Exercise task
Your task is to copy the material exactly.

Data extract
— Begin —

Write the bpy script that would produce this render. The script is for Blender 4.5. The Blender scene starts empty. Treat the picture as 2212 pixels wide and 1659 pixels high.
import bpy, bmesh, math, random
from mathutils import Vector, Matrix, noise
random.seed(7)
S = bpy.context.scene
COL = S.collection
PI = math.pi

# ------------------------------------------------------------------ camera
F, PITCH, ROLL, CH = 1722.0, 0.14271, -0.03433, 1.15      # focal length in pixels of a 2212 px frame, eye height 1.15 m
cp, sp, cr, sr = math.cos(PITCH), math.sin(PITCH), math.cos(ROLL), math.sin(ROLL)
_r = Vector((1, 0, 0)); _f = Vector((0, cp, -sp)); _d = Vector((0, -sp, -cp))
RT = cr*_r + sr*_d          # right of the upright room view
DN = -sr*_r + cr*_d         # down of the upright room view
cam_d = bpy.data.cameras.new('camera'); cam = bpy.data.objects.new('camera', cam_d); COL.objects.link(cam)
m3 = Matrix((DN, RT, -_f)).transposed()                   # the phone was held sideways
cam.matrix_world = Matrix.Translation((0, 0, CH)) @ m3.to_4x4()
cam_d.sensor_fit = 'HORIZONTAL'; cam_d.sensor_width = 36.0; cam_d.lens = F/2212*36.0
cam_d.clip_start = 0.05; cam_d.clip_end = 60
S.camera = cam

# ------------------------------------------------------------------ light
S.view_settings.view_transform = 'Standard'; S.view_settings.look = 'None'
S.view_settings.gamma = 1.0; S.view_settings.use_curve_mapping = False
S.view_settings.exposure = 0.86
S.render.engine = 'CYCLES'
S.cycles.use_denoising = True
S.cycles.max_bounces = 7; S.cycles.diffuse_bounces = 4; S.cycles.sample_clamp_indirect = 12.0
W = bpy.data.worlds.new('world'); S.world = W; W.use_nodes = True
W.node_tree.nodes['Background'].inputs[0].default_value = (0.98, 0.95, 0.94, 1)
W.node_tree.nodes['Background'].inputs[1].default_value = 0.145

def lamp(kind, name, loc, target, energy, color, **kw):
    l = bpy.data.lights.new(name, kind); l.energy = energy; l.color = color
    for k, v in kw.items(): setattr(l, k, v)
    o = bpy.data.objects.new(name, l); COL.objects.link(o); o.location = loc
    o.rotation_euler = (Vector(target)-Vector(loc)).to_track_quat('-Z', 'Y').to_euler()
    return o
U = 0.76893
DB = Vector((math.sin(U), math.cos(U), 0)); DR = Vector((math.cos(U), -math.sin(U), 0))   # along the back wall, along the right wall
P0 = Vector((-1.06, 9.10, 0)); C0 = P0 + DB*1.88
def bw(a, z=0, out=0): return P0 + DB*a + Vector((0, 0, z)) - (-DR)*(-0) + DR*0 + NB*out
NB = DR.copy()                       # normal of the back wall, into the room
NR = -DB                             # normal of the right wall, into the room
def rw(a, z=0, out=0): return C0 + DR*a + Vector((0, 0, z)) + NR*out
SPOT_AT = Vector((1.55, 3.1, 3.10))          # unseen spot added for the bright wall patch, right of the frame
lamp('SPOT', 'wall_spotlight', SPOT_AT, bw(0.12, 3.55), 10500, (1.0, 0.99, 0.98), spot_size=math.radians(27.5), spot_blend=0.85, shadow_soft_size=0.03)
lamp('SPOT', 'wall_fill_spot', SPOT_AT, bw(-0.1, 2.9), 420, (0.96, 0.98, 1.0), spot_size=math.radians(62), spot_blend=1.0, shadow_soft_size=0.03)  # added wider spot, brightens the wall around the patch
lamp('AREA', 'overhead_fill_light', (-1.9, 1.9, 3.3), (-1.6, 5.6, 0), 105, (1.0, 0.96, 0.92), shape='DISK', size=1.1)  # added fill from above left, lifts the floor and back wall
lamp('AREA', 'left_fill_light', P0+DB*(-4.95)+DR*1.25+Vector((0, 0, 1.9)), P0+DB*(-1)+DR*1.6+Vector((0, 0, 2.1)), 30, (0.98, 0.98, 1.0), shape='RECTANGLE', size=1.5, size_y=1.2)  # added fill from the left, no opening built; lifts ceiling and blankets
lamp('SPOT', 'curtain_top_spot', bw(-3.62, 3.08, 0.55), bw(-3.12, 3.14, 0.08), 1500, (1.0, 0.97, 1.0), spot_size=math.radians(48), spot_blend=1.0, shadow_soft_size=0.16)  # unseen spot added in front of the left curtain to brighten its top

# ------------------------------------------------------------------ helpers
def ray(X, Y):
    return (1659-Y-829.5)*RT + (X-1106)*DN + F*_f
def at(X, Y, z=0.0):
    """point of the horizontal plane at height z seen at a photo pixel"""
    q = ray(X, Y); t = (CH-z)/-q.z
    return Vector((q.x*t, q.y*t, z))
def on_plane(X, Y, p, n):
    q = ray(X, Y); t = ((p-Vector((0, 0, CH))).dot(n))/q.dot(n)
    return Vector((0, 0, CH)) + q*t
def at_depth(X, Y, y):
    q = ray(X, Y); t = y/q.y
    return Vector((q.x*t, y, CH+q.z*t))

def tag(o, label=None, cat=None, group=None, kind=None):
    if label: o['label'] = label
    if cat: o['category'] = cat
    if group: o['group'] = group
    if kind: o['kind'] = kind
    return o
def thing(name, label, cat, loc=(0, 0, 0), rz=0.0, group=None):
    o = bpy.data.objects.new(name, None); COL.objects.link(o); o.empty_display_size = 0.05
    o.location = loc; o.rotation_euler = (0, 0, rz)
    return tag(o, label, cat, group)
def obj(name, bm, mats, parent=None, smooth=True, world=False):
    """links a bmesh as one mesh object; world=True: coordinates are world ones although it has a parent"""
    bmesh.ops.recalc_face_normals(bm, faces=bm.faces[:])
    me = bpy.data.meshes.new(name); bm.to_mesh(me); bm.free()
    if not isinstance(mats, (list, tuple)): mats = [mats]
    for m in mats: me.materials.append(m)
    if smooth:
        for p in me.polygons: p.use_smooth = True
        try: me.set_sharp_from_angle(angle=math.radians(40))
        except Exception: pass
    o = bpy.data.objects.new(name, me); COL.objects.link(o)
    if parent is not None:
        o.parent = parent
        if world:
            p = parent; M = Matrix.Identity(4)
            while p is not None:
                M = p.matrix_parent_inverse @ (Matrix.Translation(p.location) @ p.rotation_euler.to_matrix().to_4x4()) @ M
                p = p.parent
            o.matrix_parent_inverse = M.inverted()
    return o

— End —

Response to the task
Write the bpy script that would produce this render. The script is for Blender 4.5. The Blender scene starts empty. Treat the picture as 2212 pixels wide and 1659 pixels high.
import bpy, bmesh, math, random
from mathutils import Vector, Matrix, noise
random.seed(7)
S = bpy.context.scene
COL = S.collection
PI = math.pi

# ------------------------------------------------------------------ camera
F, PITCH, ROLL, CH = 1722.0, 0.14271, -0.03433, 1.15      # focal length in pixels of a 2212 px frame, eye height 1.15 m
cp, sp, cr, sr = math.cos(PITCH), math.sin(PITCH), math.cos(ROLL), math.sin(ROLL)
_r = Vector((1, 0, 0)); _f = Vector((0, cp, -sp)); _d = Vector((0, -sp, -cp))
RT = cr*_r + sr*_d          # right of the upright room view
DN = -sr*_r + cr*_d         # down of the upright room view
cam_d = bpy.data.cameras.new('camera'); cam = bpy.data.objects.new('camera', cam_d); COL.objects.link(cam)
m3 = Matrix((DN, RT, -_f)).transposed()                   # the phone was held sideways
cam.matrix_world = Matrix.Translation((0, 0, CH)) @ m3.to_4x4()
cam_d.sensor_fit = 'HORIZONTAL'; cam_d.sensor_width = 36.0; cam_d.lens = F/2212*36.0
cam_d.clip_start = 0.05; cam_d.clip_end = 60
S.camera = cam

# ------------------------------------------------------------------ light
S.view_settings.view_transform = 'Standard'; S.view_settings.look = 'None'
S.view_settings.gamma = 1.0; S.view_settings.use_curve_mapping = False
S.view_settings.exposure = 0.86
S.render.engine = 'CYCLES'
S.cycles.use_denoising = True
S.cycles.max_bounces = 7; S.cycles.diffuse_bounces = 4; S.cycles.sample_clamp_indirect = 12.0
W = bpy.data.worlds.new('world'); S.world = W; W.use_nodes = True
W.node_tree.nodes['Background'].inputs[0].default_value = (0.98, 0.95, 0.94, 1)
W.node_tree.nodes['Background'].inputs[1].default_value = 0.145

def lamp(kind, name, loc, target, energy, color, **kw):
    l = bpy.data.lights.new(name, kind); l.energy = energy; l.color = color
    for k, v in kw.items(): setattr(l, k, v)
    o = bpy.data.objects.new(name, l); COL.objects.link(o); o.location = loc
    o.rotation_euler = (Vector(target)-Vector(loc)).to_track_quat('-Z', 'Y').to_euler()
    return o
U = 0.76893
DB = Vector((math.sin(U), math.cos(U), 0)); DR = Vector((math.cos(U), -math.sin(U), 0))   # along the back wall, along the right wall
P0 = Vector((-1.06, 9.10, 0)); C0 = P0 + DB*1.88
def bw(a, z=0, out=0): return P0 + DB*a + Vector((0, 0, z)) - (-DR)*(-0) + DR*0 + NB*out
NB = DR.copy()                       # normal of the back wall, into the room
NR = -DB                             # normal of the right wall, into the room
def rw(a, z=0, out=0): return C0 + DR*a + Vector((0, 0, z)) + NR*out
SPOT_AT = Vector((1.55, 3.1, 3.10))          # unseen spot added for the bright wall patch, right of the frame
lamp('SPOT', 'wall_spotlight', SPOT_AT, bw(0.12, 3.55), 10500, (1.0, 0.99, 0.98), spot_size=math.radians(27.5), spot_blend=0.85, shadow_soft_size=0.03)
lamp('SPOT', 'wall_fill_spot', SPOT_AT, bw(-0.1, 2.9), 420, (0.96, 0.98, 1.0), spot_size=math.radians(62), spot_blend=1.0, shadow_soft_size=0.03)  # added wider spot, brightens the wall around the patch
lamp('AREA', 'overhead_fill_light', (-1.9, 1.9, 3.3), (-1.6, 5.6, 0), 105, (1.0, 0.96, 0.92), shape='DISK', size=1.1)  # added fill from above left, lifts the floor and back wall
lamp('AREA', 'left_fill_light', P0+DB*(-4.95)+DR*1.25+Vector((0, 0, 1.9)), P0+DB*(-1)+DR*1.6+Vector((0, 0, 2.1)), 30, (0.98, 0.98, 1.0), shape='RECTANGLE', size=1.5, size_y=1.2)  # added fill from the left, no opening built; lifts ceiling and blankets
lamp('SPOT', 'curtain_top_spot', bw(-3.62, 3.08, 0.55), bw(-3.12, 3.14, 0.08), 1500, (1.0, 0.97, 1.0), spot_size=math.radians(48), spot_blend=1.0, shadow_soft_size=0.16)  # unseen spot added in front of the left curtain to brighten its top

# ------------------------------------------------------------------ helpers
def ray(X, Y):
    return (1659-Y-829.5)*RT + (X-1106)*DN + F*_f
def at(X, Y, z=0.0):
    """point of the horizontal plane at height z seen at a photo pixel"""
    q = ray(X, Y); t = (CH-z)/-q.z
    return Vector((q.x*t, q.y*t, z))
def on_plane(X, Y, p, n):
    q = ray(X, Y); t = ((p-Vector((0, 0, CH))).dot(n))/q.dot(n)
    return Vector((0, 0, CH)) + q*t
def at_depth(X, Y, y):
    q = ray(X, Y); t = y/q.y
    return Vector((q.x*t, y, CH+q.z*t))

def tag(o, label=None, cat=None, group=None, kind=None):
    if label: o['label'] = label
    if cat: o['category'] = cat
    if group: o['group'] = group
    if kind: o['kind'] = kind
    return o
def thing(name, label, cat, loc=(0, 0, 0), rz=0.0, group=None):
    o = bpy.data.objects.new(name, None); COL.objects.link(o); o.empty_display_size = 0.05
    o.location = loc; o.rotation_euler = (0, 0, rz)
    return tag(o, label, cat, group)
def obj(name, bm, mats, parent=None, smooth=True, world=False):
    """links a bmesh as one mesh object; world=True: coordinates are world ones although it has a parent"""
    bmesh.ops.recalc_face_normals(bm, faces=bm.faces[:])
    me = bpy.data.meshes.new(name); bm.to_mesh(me); bm.free()
    if not isinstance(mats, (list, tuple)): mats = [mats]
    for m in mats: me.materials.append(m)
    if smooth:
        for p in me.polygons: p.use_smooth = True
        try: me.set_sharp_from_angle(angle=math.radians(40))
        except Exception: pass
    o = bpy.data.objects.new(name, me); COL.objects.link(o)
    if parent is not None:
        o.parent = parent
        if world:
            p = parent; M = Matrix.Identity(4)
            while p is not None:
                M = p.matrix_parent_inverse @ (Matrix.Translation(p.location) @ p.rotation_euler.to_matrix().to_4x4()) @ M
                p = p.parent
            o.matrix_parent_inverse = M.inverted()
    return o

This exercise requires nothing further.